R. Si les bijoux sont une extension de toi, quel est ton uniforme au quotidien ?
K. Mon uniforme est avant tout confortable et pratique. Un jean large, un t-shirt, un gilet (comme le cardigan Réuni que je ne quitte plus) et beaucoup de bijoux superposés pour apporter du sophistiqué.

R. Est-ce que tu te souviens de la première fois où tu t’es sentie bien dans un vêtement ? Et pourquoi ?
K. Je m’en souviens très bien. J’étais lycéenne et j’ai décidé du jour au lendemain de ressembler aux filles que je trouvais cool. Je me souviens même que ce déclic s’est fait en regardant un édito du magazine Muteen (qui n’existe plus aujourd’hui). J’avais adoré les looks de cette série photo. Je me suis dit : « Je veux être cette personne » et je me suis promise d’être comme elle chaque jour en allant au lycée. Le look était composé d’un baggy, d’une chemise, d’une cravate, d’un pull sans manches et d’un blouson en cuir. Plutôt simple à reproduire.
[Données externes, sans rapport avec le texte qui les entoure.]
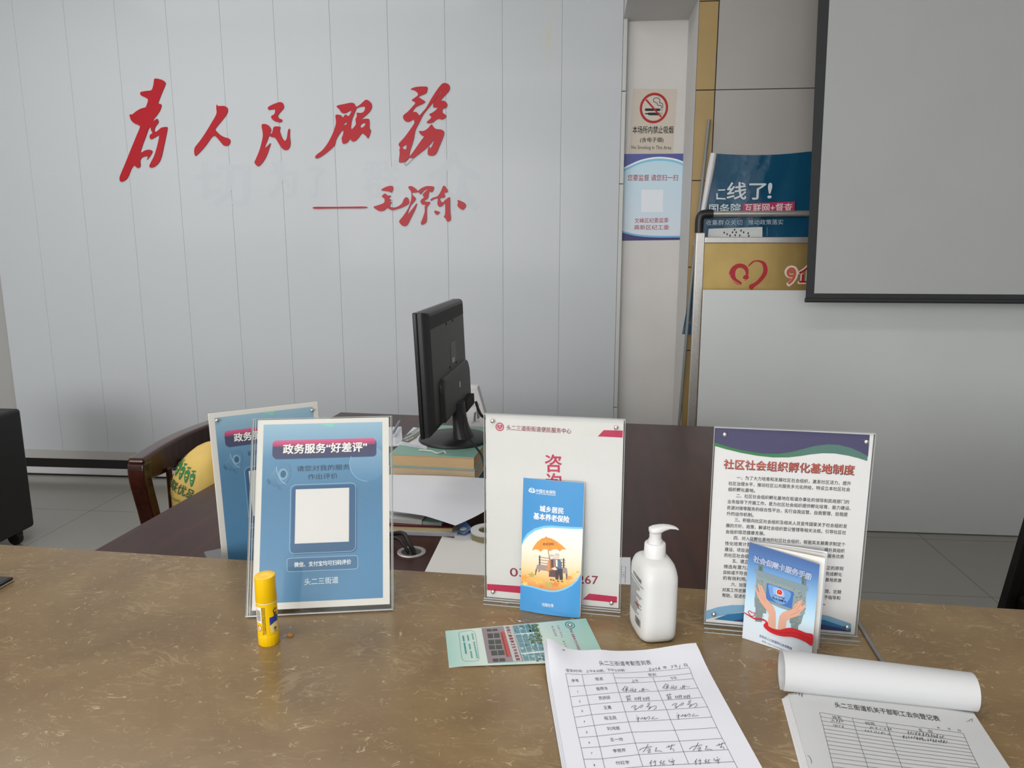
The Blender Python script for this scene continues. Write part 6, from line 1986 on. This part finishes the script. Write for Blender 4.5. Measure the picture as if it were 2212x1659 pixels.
chair_post(Y0, 1).build('rear_post', CHAIRW, ch, bevel=0.008, seg=3)
chair_post(Y1, -1).build('rear_post', CHAIRW, ch, bevel=0.008, seg=3)
tr_m = MB()
rings = []
for k in range(13):
    t = k / 12
    y = Y0 - 0.022 + (Y1 - Y0 + 0.044) * t
    bx_ = -0.020 * sin(pi * t)
    zt2 = rz + 0.004 + 0.006 * sin(pi * t)
    rings.append([(X0 - 0.026 + bx_, y, zt2 - 0.075 - 0.03 * sin(pi * t)), (X0 + 0.026 + bx_, y, zt2 - 0.075 - 0.03 * sin(pi * t)), (X0 + 0.028 + bx_, y, zt2), (X0 - 0.028 + bx_, y, zt2)])
tr_m.loft(rings).build('top_rail', CHAIRW, ch, bevel=0.010, seg=3)
for k in range(3):
    y = Y0 + 0.13 + 0.11 * k
    MB().box(X0 + 0.012, X0 + 0.024, y - 0.012, y + 0.012, 0.46, rz - 0.07).build('back_slat', CHAIRW, ch, bevel=0.004)
MB().box(X0 + 0.0, X0 + 0.46, Y0 - 0.02, Y1 + 0.02, 0.40, 0.455).build('seat', CHAIRW, ch, bevel=0.012, seg=3)
for y in (Y0 + 0.01, Y1 - 0.01):
    MB().box(X0 + 0.40, X0 + 0.44, y - 0.02, y + 0.02, 0, 0.40).build('front_leg', CHAIRW, ch, bevel=0.006)

# ---- yellow shopping bag on the chair
bgy = thing('shopping_bag', (X0 + 0.15, Y0 + 0.17, 0.456), 'yellow fabric shopping bag with green lettering on the wooden chair', 'bag')
bcx2, bcy2 = X0 + 0.150, Y0 + 0.170


def bag_pt(t, k, h=0.0):
    """t angle, k height 0..1"""
    z = 0.457 + 0.375 * k
    e = max(0.0, 1 - max(0, (k - 0.50) / 0.50) ** 2.4) ** 0.5
    c, s_ = cos(t), sin(t)
    q = (abs(c) ** 2.6 + abs(s_) ** 2.6) ** (-1 / 2.6)
    fold = 1 + 0.05 * noise.noise(Vector((2.2 * c, 2.2 * s_, k * 3.0))) + 0.025 * noise.noise(Vector((5 * c, 5 * s_, k * 7.0 + 3)))
    return Vector((bcx2 + (0.105 * q * c * fold) * max(e, 0.02) + h * c, bcy2 + (0.165 * q * s_ * fold) * max(e, 0.02) + h * s_, z))


bgm = MB()
rings = [[tuple(bag_pt(2 * pi * j / 72, k / 30)) for j in range(72)] for k in range(31)]
bgm.loft(rings).build('body', mat('yellow_nonwoven', hexc('dcba62'), 0.6, var=0.04, vscale=20, bump=0.12, bscale=9), bgy, smooth=True)


def bag_w(u, v, h):
    t = -pi / 2 - 0.12 + u / 0.135
    return bag_pt(t, min(0.98, max(0.02, (v - 0.457) / 0.375)), 0.0025 + h)


A = Art((bcx2, bcy2, 0), (1, 0, 0), (0, 0, 1), warp=bag_w, lift=0.0006, maxlen=0.008)
GRN = hexc('2f7d4a')
for k in range(5):
    u, v = -0.098 + 0.031 * k, 0.785 - 0.0085 * k
    A.uvpoly([(u - 0.011, v + 0.012), (u + 0.011, v + 0.011), (u + 0.011, v - 0.004), (u + 0.005, v - 0.019), (u, v - 0.024), (u - 0.005, v - 0.018), (u - 0.011, v - 0.003)], 1, GRN, 2)
    if k in (1,):
        for dx in (-0.009, -0.003, 0.003, 0.009):
            A.uvline([(u + dx * 0.5, v + 0.012), (u + dx, v + 0.022)], 0.0022, 1, GRN)
    else:
        A.uvline([(u - 0.010, v + 0.020), (u + 0.011, v + 0.019)], 0.004, 1, GRN); A.uvline([(u, v + 0.022), (u - 0.003, v + 0.010)], 0.003, 1, GRN)
    A.uvpoly([(u - 0.006, v + 0.002), (u + 0.006, v + 0.002), (u + 0.005, v - 0.004), (u - 0.005, v - 0.004)], 2, hexc('d9b95a'))
    A.uvpoly([(u - 0.004, v - 0.009), (u + 0.004, v - 0.009), (u, v - 0.013)], 2, hexc('d9b95a'))
A.uvtxt('华联优品', (-0.118, 0.738), (0.040, 0.700), 0.032, 1, hexc('245c3a'), 0.012)
random.seed(21)
for k in range(11):
    u = -0.112 + 0.0125 * k
    v = 0.696 - 0.0030 * k
    A.uvline([(u, v - 0.003 + random.uniform(-.004, .004)), (u + 0.004, v + random.uniform(0, .008)), (u + 0.007, v - 0.004), (u + 0.010, v + random.uniform(-.002, .004))], 0.0018, 1, hexc('3f7a52'), 3)
A.build('print', bgy, print_mat('bag_ink', 0.55))

# ---- black cabinet on castors at far left
cab = thing('wheeled_cabinet', (-3.05, 3.0, 0), 'black cabinet on castors standing by the panelled wall at far left', 'cabinet')
MB().box(-3.32, -2.76, 2.82, 3.37, 0.068, 0.684).build('body', mat('black_laminate', (0.012, 0.011, 0.012), 0.5, var=0.05, vscale=20), cab, bevel=0.018, seg=4)
for x, y in ((-2.81, 3.29), (-2.81, 2.90), (-3.27, 3.29), (-3.27, 2.90)):
    c = MB().lathe([(0.012, -0.016), (0.030, -0.016), (0.033, -0.012), (0.033, 0.012), (0.030, 0.016), (0.012, 0.016)], 24, Matrix.Translation((x, y, 0.033)) @ Matrix.Rotation(pi / 2, 4, 'X'))
    c.box(-0.024, 0.024, -0.022, 0.022, 0.0, 0.028, Matrix.Translation((x, y, 0.042)))
    c.build('castor', RUBBER, cab, smooth=True)

# ---- dark chair cropped by the right edge
rc = thing('dark_chair', (1.55, 2.25, 0), 'dark wood chair back cropped at the right edge beyond the counter', 'chair')
e0, e1 = ony(2212, 1168, 2.2), ony(2169, 1312, 2.2)
sl = (e0.x - e1.x) / (e0.z - e1.z)
xe = lambda z: e1.x + sl * (z - e1.z)
fm = frame_matrix((0, 2.2, 0), (1, 0, 0), (0, 0, 1), (0, -1, 0))
MB().prism([(xe(0.02) + 0.028, 0.02), (xe(0.02) + 0.46, 0.02), (xe(0.85) + 0.37, 0.86), (xe(0.86) + 0.028, 0.86)], -0.03, 0.0, fm).build('back_panel', DARKW, rc, bevel=0.004)
MB().prism([(xe(0.0), 0.0), (xe(0.0) + 0.028, 0.0), (xe(0.88) + 0.028, 0.88), (xe(0.88), 0.88)], -0.035, 0.008, fm).build('rear_post', DARKW, rc, bevel=0.006)
MB().prism([(xe(0.0) + 0.46, 0.0), (xe(0.0) + 0.488, 0.0), (xe(0.88) + 0.40, 0.88), (xe(0.88) + 0.372, 0.88)], -0.035, 0.008, fm).build('rear_post', DARKW, rc, bevel=0.006)
MB().box(xe(0.4) + 0.03, xe(0.4) + 0.46, 1.77, 2.195, 0.40, 0.455).build('seat', DARKW, rc, bevel=0.01)
for x in (xe(0.4) + 0.05, xe(0.4) + 0.44):
    MB().box(x - 0.02, x + 0.02, 1.79, 1.83, 0, 0.40).build('front_leg', DARKW, rc, bevel=0.005)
La mode m’a aidée à sortir de ma coquille et ce look de lycéenne est le point de départ de ma relation avec le vêtement.

R. Est-ce que ton rapport aux vêtements a évolué avec le temps ?
K. Oui ! Surtout depuis que j’ai un enfant. Le confort est la priorité et en même temps j’aime me sentir dans l’air du temps. C’est une balance que je cherche tous les matins. Plus jeune, la mode l’emportait sur le confort, aujourd’hui c’est l’inverse.

R. Un geste appris, hérité, pour t’habiller ?
K. Ma mère m’a appris à « marier les couleurs ». Finalement, un outfit très simple peut devenir très fort en mariant des couleurs inattendues. Aussi, j’aime beaucoup modifier les volumes simples en les nouant avec un élastique.

R. Un mot pour décrire l’esprit RÉUNI, sans jamais parler de vêtement ?
K. Chaleureux.
R. Et si tu devais composer une silhouette RÉUNI pour quelqu’un que tu aimes : que choisirais-tu ?
K. Le gilet Milano noir avec le pantalon Milano noir. Un look monochrome simple qu’on peut porter en toutes circonstances selon les bijoux et accessoires qu’on lui associe.